• [Task statement]
Print the lines of the listing below verbatim from its first line through the line bearing "2.93, M['black'], rec)". Any pictures are to be omitted.

• [Data section]
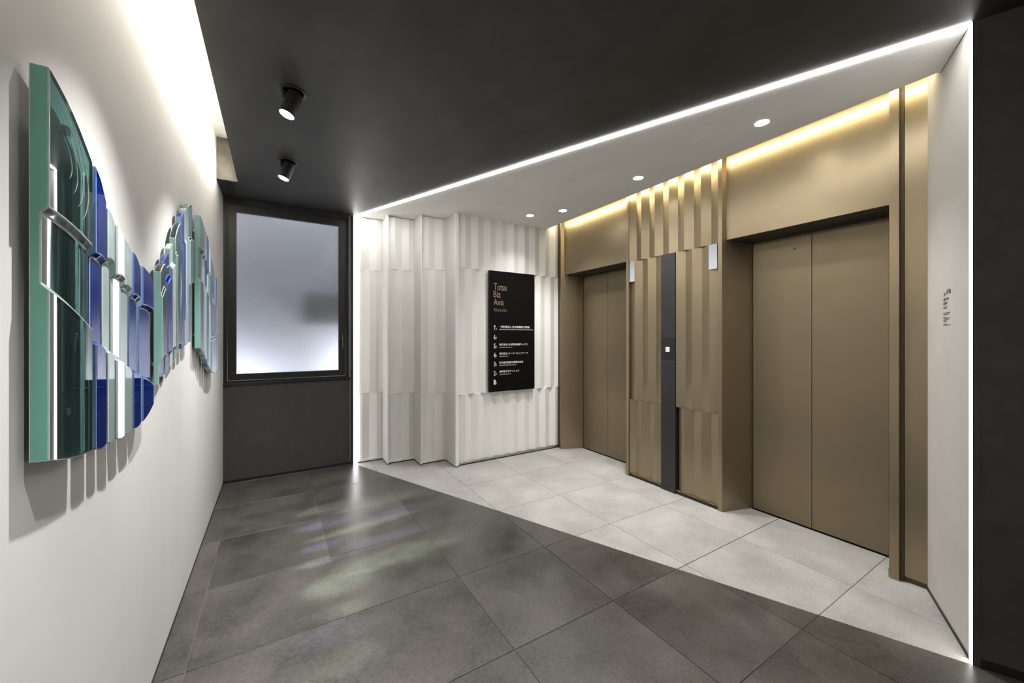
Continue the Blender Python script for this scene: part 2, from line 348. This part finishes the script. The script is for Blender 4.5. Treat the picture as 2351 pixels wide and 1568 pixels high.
for bi, (x0, x1, y, first, st) in enumerate(bays):
    x1b = x1 if bi < 3 else 3.0
    for ti, (z0, z1) in enumerate(((0.034, ZT1), (ZT1, ZT2), (ZT2, CEIL - 0.006 if bi < 3 else 2.93))):
        ph = first if ti != 1 else first + st / 2
        pleats('pleated_panel', (x0, y + (0.0 if ti != 1 else -0.002)), (1, 0), (0, 1), x1b - x0, ph, st, DP if ti != 1 else DP * 0.95, z0 + 0.0005, z1 - 0.0005, M['white_panel'], rec)
    bevel(box('plinth', x0, x1b + 0.01, y - 0.002, y + 0.03, 0.012, 0.034, M['alu'] if bi == 3 else M['white_panel'], rec), 0.001, 1)
    box('plinth_gap', x0, x1b + 0.01, y + 0.004, y + 0.03, 0.0, 0.012, M['black'], rec)
# returns between the bays, each with its front edge
for (xa, xb, yf, yb) in ((1.021, 1.033, 4.205, 4.455), (1.317, 1.333, 4.000, 4.255), (1.606, 1.643, 3.745, 4.055)):
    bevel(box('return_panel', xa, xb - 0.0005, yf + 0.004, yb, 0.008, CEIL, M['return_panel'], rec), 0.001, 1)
    bevel(box('corner_trim', xb - (0.011 if xb < 1.5 else 0.037), xb, yf, yf + 0.004, 0.008, CEIL, M['trim_white'], rec), 0.001, 1)
    box('shadow_gap', xa - 0.001, xb + 0.001, yf - 0.001, yb, 0.0, 0.008, M['black'], rec)
box('shadow_gap', 3.000, 3.035, 3.79, 3.84, 0, 2.93, M['black'], rec)

# ------------------------------------------------------------------ lift wall: bronze fins, lintels, jambs, doors, pleats
GXF = 2.960                                   # front of the bronze wall
XD = 3.228                                    # face of the lift doors
lw = structure(box('wall_lift', 3.30, 3.40, 0.2, 4.2, -0.06, 2.93, M['bronze_dark']))
def jamb(yf, yb, m=M['bronze'], ztop=2.93, front=None, xb=XD):
    """splayed jamb from (GXF, yf) back to (XD, yb), solid behind; front = other end of its front strip"""
    s = 1 if front > yf else -1
    poly = [(GXF, yf), (xb, yb), (xb + 0.06, yb), (xb + 0.06, front), (GXF, front)]
    return prism('jamb', poly, 0.0, ztop, m, lw)
jamb(3.688, 3.590, front=3.700)
jamb(2.665, 2.770, front=2.634)
jamb(1.705, 1.622, front=1.737)
jamb(0.746, 0.815, front=0.706)
for (y0, y1) in ((2.66, 3.70), (0.74, 1.71)):
    bevel(box('lintel_panel', 3.000, 3.05, y0, y1, 2.118, 2.92, M['bronze'], lw), 0.001, 1)
    box('door_header', 3.048, XD + 0.05, y0, y1, 2.105, 2.135, M['header'], lw)
    box('door_header', 3.18, XD + 0.05, y0, y1, 2.098, 2.106, M['header'], lw)
box('end_panel', 2.990, 3.05, 0.585, 0.690, 0.028, 2.92, M['bronze'], lw)
box('plinth', 2.993, 3.05, 0.585, 0.695, 0.0, 0.028, M['bronze_dark'], lw)
box('joint', 2.985, 3.06, 0.692, 0.708, 0.0, 2.92, M['bronze_dark'], lw)
box('corner_gap', 2.985, 3.06, 3.700, 3.80, 0.0, 2.92, M['bronze_dark'], lw)
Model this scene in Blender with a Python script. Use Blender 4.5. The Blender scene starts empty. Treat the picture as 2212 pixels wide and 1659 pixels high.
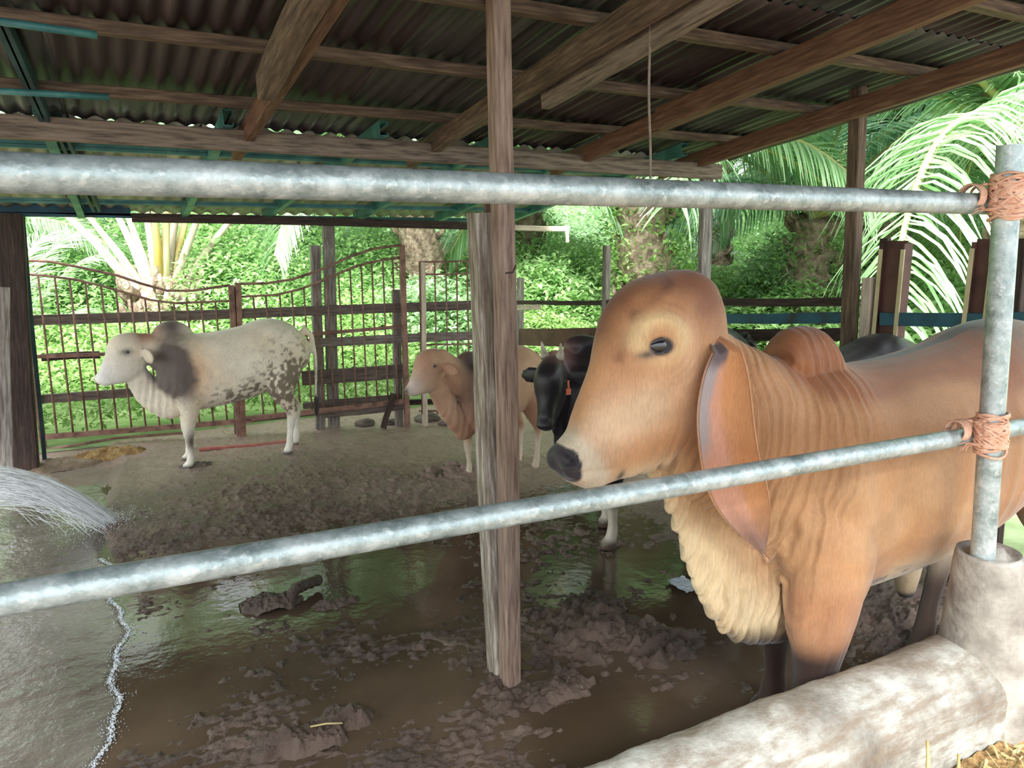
import bpy, bmesh, math, random
import numpy as np
from mathutils import Vector, Matrix
random.seed(7); RNG = np.random.RandomState(11)
sc = bpy.context.scene; col = sc.collection
PI = math.pi
# ------------------------------------------------------------------ camera and ray helpers
H = 1.75; F = 1650.; P = math.radians(10.77); A = math.radians(28)
fw = np.array([math.sin(A)*math.cos(P), math.cos(A)*math.cos(P), -math.sin(P)])
rt = np.array([math.cos(A), -math.sin(A), 0.]); up = np.cross(rt, fw); CC = np.array([0, 0, H])
def ray(x, y): return fw + rt*(x-1106)/F - up*(y-829.5)/F
def onz(x, y, z=0.): r = ray(x, y); return Vector(CC + r*(z-H)/r[2])
def onY(x, y, Y): r = ray(x, y); return Vector(CC + r*Y/r[1])
def onX(x, y, X): r = ray(x, y); return Vector(CC + r*X/r[0])
def atd(x, y, d): return Vector(CC + ray(x, y)*d)
cam = bpy.data.cameras.new('camera'); camo = bpy.data.objects.new('camera', cam); col.objects.link(camo)
camo.location = (0, 0, H); camo.rotation_euler = (PI/2-P, 0, -A)
cam.sensor_width = 36; cam.lens = F/2212*36; cam.clip_start = .05; cam.clip_end = 300
sc.camera = camo
sc.view_settings.view_transform = 'Standard'; sc.view_settings.look = 'None'
sc.view_settings.gamma = 1; sc.view_settings.use_curve_mapping = False
sc.view_settings.exposure = 1.45
try:
    sc.cycles.max_bounces = 8; sc.cycles.diffuse_bounces = 4; sc.cycles.transparent_max_bounces = 8
    sc.cycles.caustics_reflective = False; sc.cycles.caustics_refractive = False
except Exception: pass
# ------------------------------------------------------------------ helpers
def s2l(r, g, b):
    f = lambda c: c/12.92 if c <= .04045 else ((c+.055)/1.055)**2.4
    return (f(r/255), f(g/255), f(b/255), 1)
def tag(o, label=None, cat=None, group=None, kind=None):
    if label: o['label'] = label
    if cat: o['category'] = cat
    if group: o['group'] = group
    if kind: o['kind'] = kind
    return o
def thing(name, loc, label, cat, group=None, rz=0):
    o = bpy.data.objects.new(name, None); col.objects.link(o); o.location = loc; o.rotation_euler = (0, 0, rz)
    o.empty_display_size = .1
    return tag(o, label, cat, group)
def link_mesh(name, me, mat=None, parent=None, smooth=False):
    o = bpy.data.objects.new(name, me); col.objects.link(o)
    if mat is not None and len(me.materials) == 0: me.materials.append(mat)
    if parent is not None: o.parent = parent
    if smooth: me.polygons.foreach_set('use_smooth', [True]*len(me.polygons))
    return o
def fast_mesh(name, V, Fq):
    """V (n,3), Fq (m,4) or (m,3) arrays -> mesh"""
    V = np.asarray(V, dtype=np.float32); Fq = np.asarray(Fq, dtype=np.int32); k = Fq.shape[1]
    me = bpy.data.meshes.new(name); me.vertices.add(len(V)); me.vertices.foreach_set('co', V.ravel())
    me.loops.add(Fq.size); me.loops.foreach_set('vertex_index', Fq.ravel())
    me.polygons.add(len(Fq)); me.polygons.foreach_set('loop_start', np.arange(0, Fq.size, k, dtype=np.int32))
    me.update(calc_edges=True); me.validate(); return me
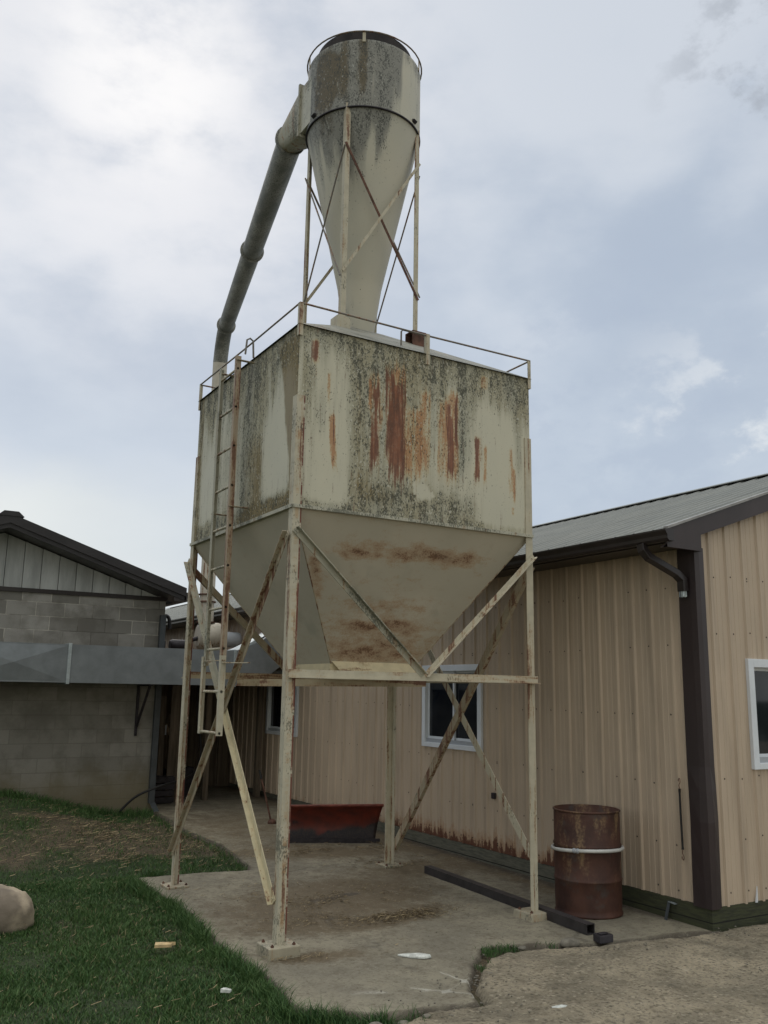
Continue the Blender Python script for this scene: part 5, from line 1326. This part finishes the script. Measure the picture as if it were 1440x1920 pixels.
gd_ = glow((.70, .43, .58), 9, 2)
c = k.mix(k.m('MULTIPLY', k.m('MULTIPLY', gd_, k.rng(nd, .42, .36, 0, 1)), .0), c, (3.6, 3.9, 4.3))
c = k.mix(k.m('MULTIPLY', k.m('MULTIPLY', gd_, k.rng(nd, .50, .63)), .7), c, (3.9, 4.2, 4.6))
c = k.mix(k.m('MULTIPLY', k.m('MULTIPLY', glow((.83, .53, .17), 17, 5), k.rng(ne, .50, .64)), .7), c, (8.8, 9.0, 9.0))
c = k.mix(k.m('MULTIPLY', k.m('MULTIPLY', glow((.66, .66, .30), 12, 2), k.rng(ne, .50, .36)), .5), c, (4.4, 5.1, 6.2))
c = k.mix(.12, c, sky.outputs[0])
# an overcast sky is brightest overhead
c = k.mix(k.m('MAXIMUM', k.rng(z, .66, .88), k.rng(y, .1, -.4)), c, k.mix(1.0, c, (1.0, .935, .82), 'MULTIPLY'))
zen = k.m('MULTIPLY', k.rng(z, .68, .93, 1.0, 2.7), k.rng(y, .05, -.5, 1.0, 1.3))
zv = k.n('ShaderNodeVectorMath'); zv.operation = 'SCALE'; k.l(c, zv.inputs[0]); k.l(zen, zv.inputs['Scale']); c = zv.outputs[0]
k.l(c, bg.inputs['Color']); bg.inputs['Strength'].default_value = .1

cam = bpy.data.cameras.new('camera'); co = bpy.data.objects.new('camera', cam); COL.objects.link(co); scene.camera = co
cam.sensor_fit = 'VERTICAL'; cam.sensor_height = 24; cam.lens = 24*1678.227/1920; cam.clip_end = 2000; cam.clip_start = .05
psi, p_, r_ = R(-30.639), R(11.299), R(.983)
mat = Matrix.Rotation(psi, 4, 'Z') @ Matrix.Rotation(math.pi/2+p_, 4, 'X') @ Matrix.Rotation(r_, 4, 'Z')
co.matrix_world = Matrix.Translation((-2.91, -6.327, 1.89)) @ mat
scene.view_settings.view_transform = 'Standard'; scene.view_settings.look = 'None'; scene.view_settings.exposure = 0; scene.view_settings.gamma = 1
scene.render.resolution_x, scene.render.resolution_y = 768, 1024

• [Solution below]
Continue the Blender Python script for this scene: part 2, from line 348. This part finishes the script. The script is for Blender 4.5. Treat the picture as 2351 pixels wide and 1568 pixels high.
for bi, (x0, x1, y, first, st) in enumerate(bays):
    x1b = x1 if bi < 3 else 3.0
    for ti, (z0, z1) in enumerate(((0.034, ZT1), (ZT1, ZT2), (ZT2, CEIL - 0.006 if bi < 3 else 2.93))):
        ph = first if ti != 1 else first + st / 2
        pleats('pleated_panel', (x0, y + (0.0 if ti != 1 else -0.002)), (1, 0), (0, 1), x1b - x0, ph, st, DP if ti != 1 else DP * 0.95, z0 + 0.0005, z1 - 0.0005, M['white_panel'], rec)
    bevel(box('plinth', x0, x1b + 0.01, y - 0.002, y + 0.03, 0.012, 0.034, M['alu'] if bi == 3 else M['white_panel'], rec), 0.001, 1)
    box('plinth_gap', x0, x1b + 0.01, y + 0.004, y + 0.03, 0.0, 0.012, M['black'], rec)
# returns between the bays, each with its front edge
for (xa, xb, yf, yb) in ((1.021, 1.033, 4.205, 4.455), (1.317, 1.333, 4.000, 4.255), (1.606, 1.643, 3.745, 4.055)):
    bevel(box('return_panel', xa, xb - 0.0005, yf + 0.004, yb, 0.008, CEIL, M['return_panel'], rec), 0.001, 1)
    bevel(box('corner_trim', xb - (0.011 if xb < 1.5 else 0.037), xb, yf, yf + 0.004, 0.008, CEIL, M['trim_white'], rec), 0.001, 1)
    box('shadow_gap', xa - 0.001, xb + 0.001, yf - 0.001, yb, 0.0, 0.008, M['black'], rec)
box('shadow_gap', 3.000, 3.035, 3.79, 3.84, 0, 2.93, M['black'], rec)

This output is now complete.